Eleven moorings deployed by scientists from Southampton Oceanography Centre (SOC), University of Malaga (UM), and Institut fur Meereskunde (IFM) in Kiel, who are cooperating in a two-year monitoring of the exchange through the Strait of Gibraltar using moored current meters under a multi-disciplinary CEC targeted programme called CANIGO, were scheduled for recovery during the cruise. Eight moorings were successfully recovered: two moorings were pre-released due to an error by an American collaborator and one mooring remains entangled with its anchor at the sill.
The principal nonlinear process studied was the development of a bore on the outgoing tide near the sill, its release as the tide turns, and its conversion into a nonlinear wave train as it propagates eastward into the Mediterranean. Dramatic signatures of 100m amplitude internal waves were measured by acoustic backscatter using EK500 underway profiling. Robust evidence for the waves was simultaneously derived from current profiles measured by the shipboard acoustic Doppler current profiler (ADCP), not only from the horizontal velocity but also from the directly measured vertical velocity, and from tow-yo CTD profiles up and down through the interfacial region between Atlantic and Mediterranean waters.

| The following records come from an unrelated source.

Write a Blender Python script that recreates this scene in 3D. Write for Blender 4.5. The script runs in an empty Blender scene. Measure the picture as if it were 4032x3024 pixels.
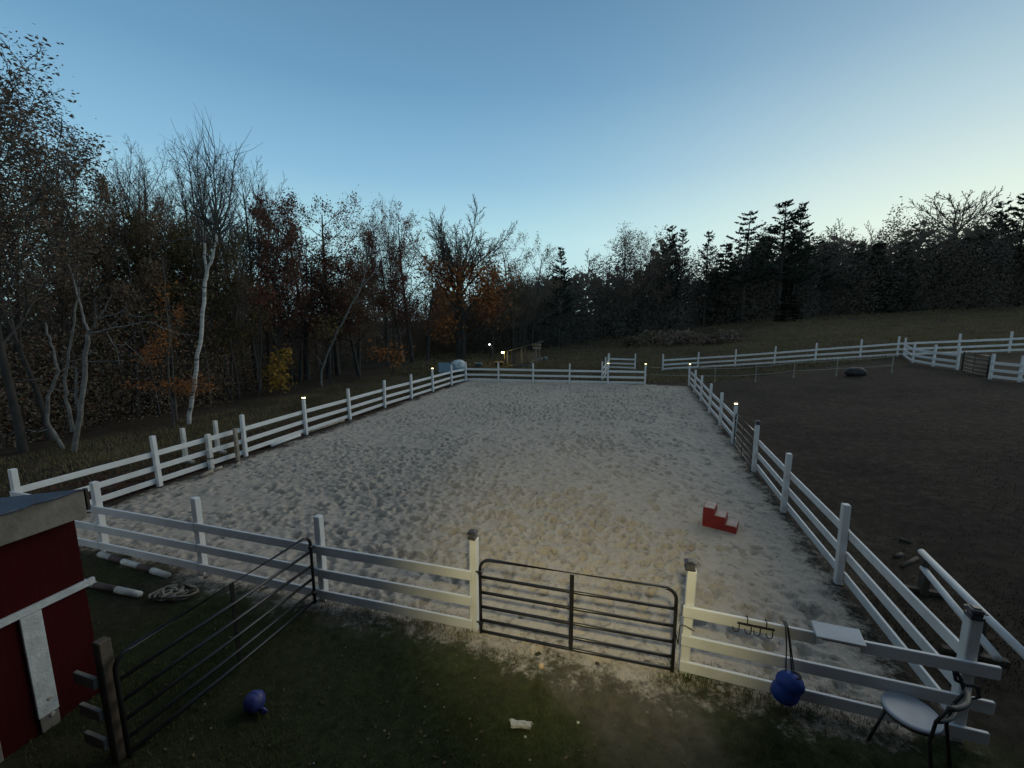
import bpy, math, random
import numpy as np
from mathutils import Matrix, Vector

sc = bpy.context.scene
COL = sc.collection

# ------------------------------------------------------------------ camera
F_PX, CAM_H = 1662.05, 4.028          # focal length in photo pixels (4032 wide), eye height
PITCH, ROLL = math.radians(8.543), math.radians(0.242)
_f = np.array([0, math.cos(PITCH), -math.sin(PITCH)])
_r = np.array([1.0, 0, 0])
_d = np.cross(_f, _r)
_r2 = _r*math.cos(ROLL) + _d*math.sin(ROLL)
_d2 = -_r*math.sin(ROLL) + _d*math.cos(ROLL)
cam = bpy.data.cameras.new('camera')
cam_ob = bpy.data.objects.new('camera', cam)
COL.objects.link(cam_ob)
sc.camera = cam_ob
cam.sensor_width = 36.0
cam.lens = F_PX/4032*36.0
cam.clip_start, cam.clip_end = 0.05, 6000
m = Matrix.Identity(4)
for i in range(3):
    m[i][0], m[i][1], m[i][2] = _r2[i], -_d2[i], -_f[i]
m[2][3] = CAM_H
cam_ob.matrix_world = m

# ------------------------------------------------------------------ sky and exposure
GLOW_AZ, GLOW_EL = math.radians(52), math.radians(1.0)      # where the sun went down
world = bpy.data.worlds.new("World")
sc.world = world
world.use_nodes = True
nt = world.node_tree
bg = nt.nodes['Background']

def N(tree, typ, **kw):
    n = tree.nodes.new(typ)
    for k, v in kw.items():
        setattr(n, k, v)
    return n

def math_node(tree, op, a, b=None, c=None, clamp=False):
    n = tree.nodes.new('ShaderNodeMath'); n.operation = op; n.use_clamp = clamp
    for i, v in enumerate((a, b, c)):
        if v is None: continue
        if isinstance(v, (int, float)): n.inputs[i].default_value = v
        else: tree.links.new(v, n.inputs[i])
    return n.outputs[0]

def ramp(tree, fac, stops, interp='LINEAR'):
    n = tree.nodes.new('ShaderNodeValToRGB'); cr = n.color_ramp; cr.interpolation = interp
    while len(cr.elements) < len(stops): cr.elements.new(0.5)
    for e, (p, c) in zip(cr.elements, stops):
        e.position = p; e.color = (c[0], c[1], c[2], 1)
    if fac is not None: tree.links.new(fac, n.inputs[0])
    return n.outputs[0]

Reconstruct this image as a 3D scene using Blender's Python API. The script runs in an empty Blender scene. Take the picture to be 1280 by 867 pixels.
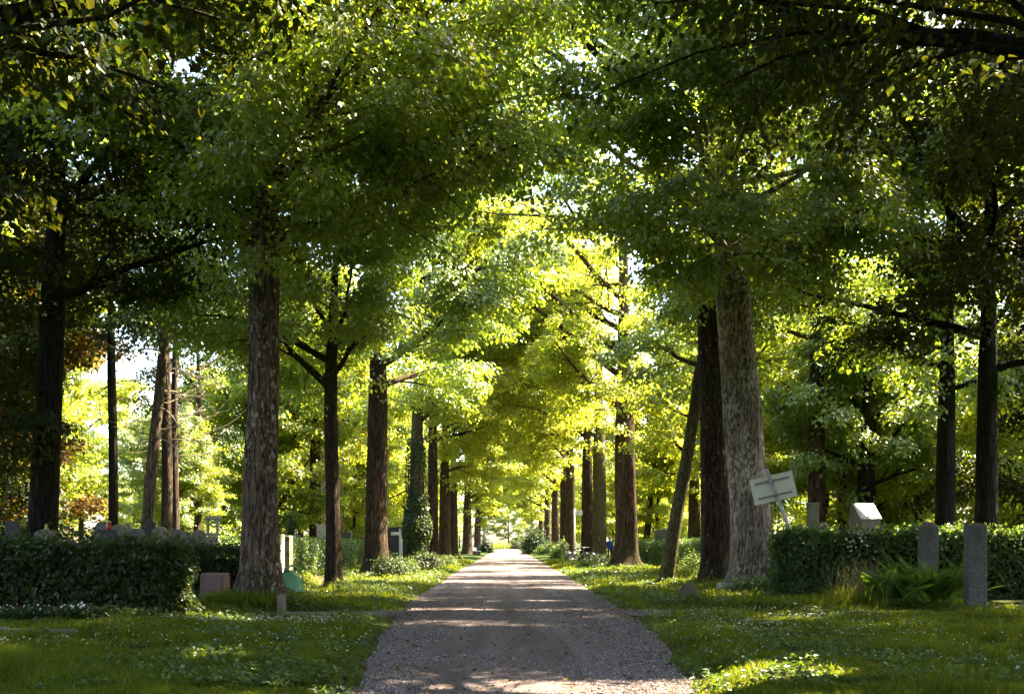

From hydrographic sections across the eastern and western entrances to the Strait of Gibraltar, we aimed to measure the biogeochemical fluxes through the Strait. Water samples analysed for oxygen, nutrients, chlorofluorocarbons, trace metals and dissolved organic carbon are to be combined with CTD and lowered ADCP velocity profiles to determine the fluxes directly. Such flux calculations represent a challenging sampling and analysis problem due to the tidal variations in the inflow and outflow currents as well as in the depth of the interface between the Mediterranean and Atlantic waters.